How to Win Jobs and Influence Recruiters: Preparing for a Networking Event

Jobs & Careers

How to Win Jobs and Influence Recruiters: Preparing for a Networking Event

By Sam Peterson     Sep 11, 2018

How to Win Jobs and Influence Recruiters: Preparing for a Networking Event

This article is part of the guide: How to Score a Job in Edtech: Tips From Experts, Experienced Job Hunters and More.

They say first impressions are the most lasting. But don’t underestimate the sticking power of your second or third impression either; follow-through and follow-up are just as important as that introductory handshake. And of course, there’s plenty of work that goes into preparing for the one big moment that sets everything else in motion. So, let’s take it step by step to make sure you’re ready to shine at your next edtech networking event.

Let’s Get Ready to Rumble!

Prepare your documents. Both analog and digital records matter. Make sure that your resume, business cards and LinkedIn profile are up-to-date and accurately portray your relevant qualifications and experience. Need some help getting your CV up to snuff? Check out our short list of insider tips here.
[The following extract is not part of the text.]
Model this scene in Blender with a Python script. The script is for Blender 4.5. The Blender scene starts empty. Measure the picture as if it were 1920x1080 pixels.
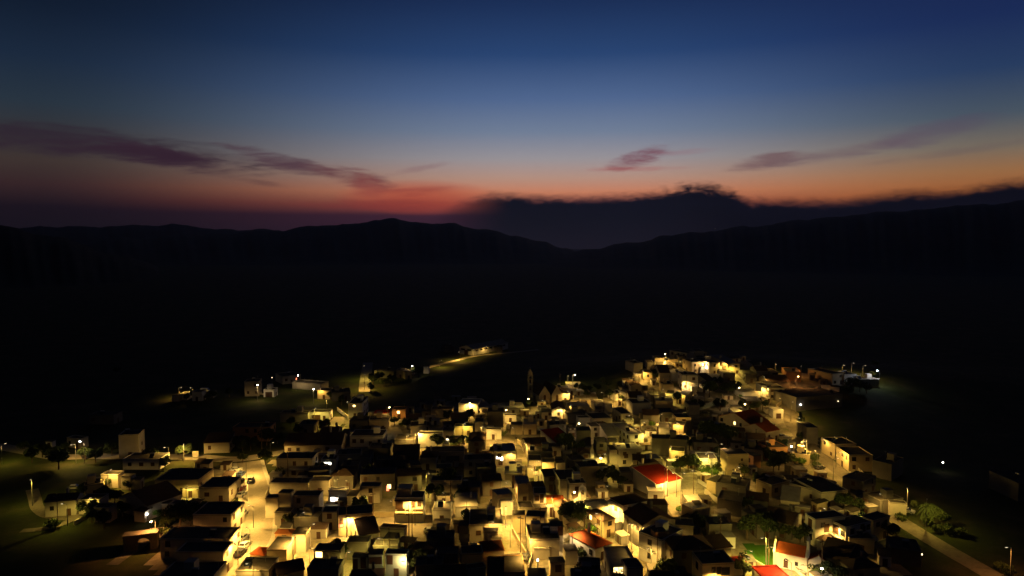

Do your research. Learn which companies will be present at the event you’re attending. Spend some time looking into each to get familiar with their work in and impact on the space you’re hoping to enter. Where possible, look for overlaps between your personal philosophies and each company’s stated mission, and think of ways to highlight the intersection of ideals. (Don’t fake this; let it happen naturally or not at all.) Be sure to look at current or recent job postings to know which roles they’re hiring for so that you can relate your own attributes to the qualities they’re seeking in their potential candidates.

Practice your elevator pitch. Write up a brief professional bio with relevant highlights. Add a few thoughtful questions that pertain to the hiring companies—their mission, open roles, exciting new projects—and comment specifically on your qualifications in relation to these. Now, practice saying all of this aloud several times over until it feels natural. Make sure it’s concise (under a minute, ideally) and that you can recite it without coming across like an automaton.

Dress the part. This should go without saying, but there’s undeniable wisdom to the old adage about dressing for the job you want. As we already mentioned, that initial mental snapshot can, for better or worse, have an enduring impact, so be sure to show ‘em your good side. Professional but modest attire tells everyone that you mean business.

Get your head in the game. Feeling relaxed and self-assured as you walk into a networking event will help you to perform well and make a lasting impact. Consider engaging in mindfulness exercises to reduce any anxiety you may be feeling in the hours leading up to the event.

It’s Showtime.

Control what you can. On the day of the event, show up early with all of the above items checked off your list, confident in the knowledge that you’ve done everything in your power to prepare for this moment. In addition to your resume and business cards, you might consider bringing along your written bio and any notes gathered in your research so you can review during downtime. This can serve as a helpful reminder of all the hard work you’ve done and also act as a sort of security blanket if you find yourself flustered at any point.

Let go of everything else. You don’t get to decide where or when the event will take place, how crowded it will be, whether food and drink will be available (or edible), or what mood a given hiring manager may be in when you approach. You do, however, get to decide how you’ll react to all of the circumstances you face—at least on the surface. So, greet everyone with a smile, and keep your energy positive. (Oh, and try to nibble on food that won’t splatter!)

Focus on the task at hand. Your objective is to leave this event with promising prospects and the names of recruiters you can contact in the days that follow. Do not allow anything to distract or dissuade you from achieving that goal. Plan to stick around until the very end if necessary, and make the most of any opportunity that presents itself. (You might even circle back as things wind down and offer to help pack up materials. Always good to be remembered as the candidate who came ready to work.) Attend Q&As—and ask questions, network with other job seekers while you’re waiting in line or snacking, and plan to speak with as many hiring managers as you reasonably can, whether they represent those companies you’ve thoroughly researched or some you’ve never heard of before. Don’t forget to collect contact info from everyone you meet!

Stick the Landing.

Reconnect. Follow-up is just as important as attending the event in the first place. Reviving the conversations you started at the event is an essential next step. Reach out to the hiring managers you’ve met to thank them for taking the time to speak with you. Be sure to do this within a business day or two of the event itself so the details are still fresh in everyone’s mind.

Remind. If, indeed, you have made the sort of impression you hoped to on your first encounter, it shouldn’t take much more than a quick reference to some portion of that earlier conversation to spark a hiring manager’s memory. Mention some unique detail from your interaction at the networking event, and include your resume and LinkedIn profile in the message to help them connect the various pieces of your puzzle.

Renew. Now’s the time to gently request some commitment on their part. Ask about setting an informal coffee date or, if the situation feels right, scheduling something more formal such as a phone or video interview. Be flexible, but don’t be afraid to assert yourself. What happens from that point on is mostly up to you.